## EXERCISE REQUIREMENTS
Copy each line containing the word "picture" from the records that follow, please.

## INPUT DATA
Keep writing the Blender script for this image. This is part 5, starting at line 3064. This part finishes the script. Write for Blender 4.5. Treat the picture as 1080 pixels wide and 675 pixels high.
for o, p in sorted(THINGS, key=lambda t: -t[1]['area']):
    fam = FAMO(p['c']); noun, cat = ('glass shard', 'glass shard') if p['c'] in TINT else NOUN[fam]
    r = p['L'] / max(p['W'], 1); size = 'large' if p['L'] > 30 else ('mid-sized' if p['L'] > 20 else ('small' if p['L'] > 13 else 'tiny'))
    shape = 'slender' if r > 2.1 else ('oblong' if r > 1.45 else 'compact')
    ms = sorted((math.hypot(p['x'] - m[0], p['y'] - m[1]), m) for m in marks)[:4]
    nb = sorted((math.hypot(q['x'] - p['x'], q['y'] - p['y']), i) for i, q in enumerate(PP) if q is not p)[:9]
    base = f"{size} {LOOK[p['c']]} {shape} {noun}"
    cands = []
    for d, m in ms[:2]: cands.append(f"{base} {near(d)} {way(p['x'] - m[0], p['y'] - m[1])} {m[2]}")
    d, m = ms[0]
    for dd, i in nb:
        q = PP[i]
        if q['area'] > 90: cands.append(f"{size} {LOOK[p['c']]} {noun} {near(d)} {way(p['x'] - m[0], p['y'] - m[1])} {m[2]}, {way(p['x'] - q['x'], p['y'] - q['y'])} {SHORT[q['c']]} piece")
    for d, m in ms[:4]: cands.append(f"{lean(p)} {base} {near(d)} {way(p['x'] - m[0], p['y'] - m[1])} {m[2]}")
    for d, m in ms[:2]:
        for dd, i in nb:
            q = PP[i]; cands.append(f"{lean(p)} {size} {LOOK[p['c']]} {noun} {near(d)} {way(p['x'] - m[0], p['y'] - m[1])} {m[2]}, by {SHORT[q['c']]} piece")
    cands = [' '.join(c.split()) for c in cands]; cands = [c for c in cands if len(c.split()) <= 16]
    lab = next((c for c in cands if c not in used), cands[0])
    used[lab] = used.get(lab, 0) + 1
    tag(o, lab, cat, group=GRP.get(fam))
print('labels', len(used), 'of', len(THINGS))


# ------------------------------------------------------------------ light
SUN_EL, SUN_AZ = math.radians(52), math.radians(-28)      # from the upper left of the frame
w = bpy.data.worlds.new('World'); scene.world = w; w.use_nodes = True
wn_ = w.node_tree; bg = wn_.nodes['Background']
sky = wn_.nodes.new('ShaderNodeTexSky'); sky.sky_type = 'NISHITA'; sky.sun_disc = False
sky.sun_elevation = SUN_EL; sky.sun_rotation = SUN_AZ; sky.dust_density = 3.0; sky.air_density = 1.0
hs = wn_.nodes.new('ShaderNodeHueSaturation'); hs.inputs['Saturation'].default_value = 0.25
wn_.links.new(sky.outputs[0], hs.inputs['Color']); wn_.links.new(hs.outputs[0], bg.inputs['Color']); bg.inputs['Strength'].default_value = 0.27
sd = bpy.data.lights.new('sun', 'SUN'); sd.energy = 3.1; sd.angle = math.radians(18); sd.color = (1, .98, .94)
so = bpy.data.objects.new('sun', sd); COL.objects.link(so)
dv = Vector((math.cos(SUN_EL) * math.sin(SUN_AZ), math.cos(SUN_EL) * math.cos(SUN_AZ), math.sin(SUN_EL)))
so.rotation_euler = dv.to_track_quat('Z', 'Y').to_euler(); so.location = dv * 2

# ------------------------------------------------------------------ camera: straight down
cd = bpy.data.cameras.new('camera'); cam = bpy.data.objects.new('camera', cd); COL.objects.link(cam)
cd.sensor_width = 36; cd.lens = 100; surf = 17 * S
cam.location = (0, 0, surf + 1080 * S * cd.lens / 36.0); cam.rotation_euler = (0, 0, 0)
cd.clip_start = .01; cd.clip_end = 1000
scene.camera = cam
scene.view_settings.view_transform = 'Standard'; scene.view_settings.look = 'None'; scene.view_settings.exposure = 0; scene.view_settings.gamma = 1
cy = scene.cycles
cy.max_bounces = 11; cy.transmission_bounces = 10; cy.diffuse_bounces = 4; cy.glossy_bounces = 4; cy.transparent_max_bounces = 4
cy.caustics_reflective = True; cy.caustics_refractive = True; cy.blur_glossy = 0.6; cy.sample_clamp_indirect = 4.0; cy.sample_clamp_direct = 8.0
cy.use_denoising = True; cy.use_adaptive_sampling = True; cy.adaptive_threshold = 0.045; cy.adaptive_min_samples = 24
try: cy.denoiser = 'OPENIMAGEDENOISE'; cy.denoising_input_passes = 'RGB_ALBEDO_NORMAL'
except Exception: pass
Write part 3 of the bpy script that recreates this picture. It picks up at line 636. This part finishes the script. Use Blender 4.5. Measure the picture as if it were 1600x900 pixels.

## TASK RESULT
Keep writing the Blender script for this image. This is part 5, starting at line 3064. This part finishes the script. Write for Blender 4.5. Treat the picture as 1080 pixels wide and 675 pixels high.
Write part 3 of the bpy script that recreates this picture. It picks up at line 636. This part finishes the script. Use Blender 4.5. Measure the picture as if it were 1600x900 pixels.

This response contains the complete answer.